The night before we left Chuburná, we had a last-night fiesta with two piñatas for the children of the village. The people on whose homes we worked during the week stood before the gathering and expressed their thanks to us and to God. In a village of less than two thousand, we counted over 300 people at the fiesta!

We experienced a brief & violent early-morning storm that caused us some minor inconvenience by upsetting our breakfast and Sunday Service schedule.But the sudden squall caught a number of fishing boats out on the ocean and resulted in five lost boats and an unknown number of fishermen from near-by villages. Three of the missing fishermen were friends of Moses, one of our co-workers. Two fishermen were found alive under a boat overturned in the water, one found dead, the rest still missing the last we heard.

We had a week that we will not forget! All of the youth that went said that they wish to return next year. We hope that you will join them. If you cannot join them, we hope you will sponsor them. We returned with a better understanding of our own capabilities and of the capabilities of the extraordinary youth that we are blessed to have in this church. We gave gifts and we received gifts...and I think that all of us took home much more than we left.

Numerous times during the mission trip, we gave thanks to God...at the dedications of each of the six roofs we helped complete, each evening at devotions, every meal as we said grace (think about the witness of almost 30 people joining in a hand-holding, common grace in a crowded restaurant), and whenever the Spirit moved us. We were in God’s hands. The Mano Amigo group was in God’s hands. The people of Chuburná were in God’s hands. And all the world was in God’s hands...we were One in the Spirit...and in God’s hands. Gracias á Dios... Thanks be to God...and thanks to you who helped make this possible.
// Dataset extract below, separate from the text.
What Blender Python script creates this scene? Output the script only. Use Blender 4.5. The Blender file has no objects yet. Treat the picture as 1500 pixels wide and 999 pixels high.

...I was able to travel to Mexico with Mano Amigo. I can say that while building those roofs on the homes of the Mexican people, I felt closer to my faith then from any experiences that I have ever had before. It was there that I was closest to reaching the potential of the living Christ inside of me. We did not have liturgy, hymns, or great ceremony. There was no altar, no banners and no robes. We were people helping others. Jesus said, through the Gospel of Matthew, 25:40, “I tell you whenever you did this for one of the least important of these brothers of mine, you did it to me.” That was what we did, and I can say that anyone who has been able to experience that kind of helping has been changed as well. We took our love, compassion and understanding and put it to use. It is through our actions that true belief and spirituality within us, is really born.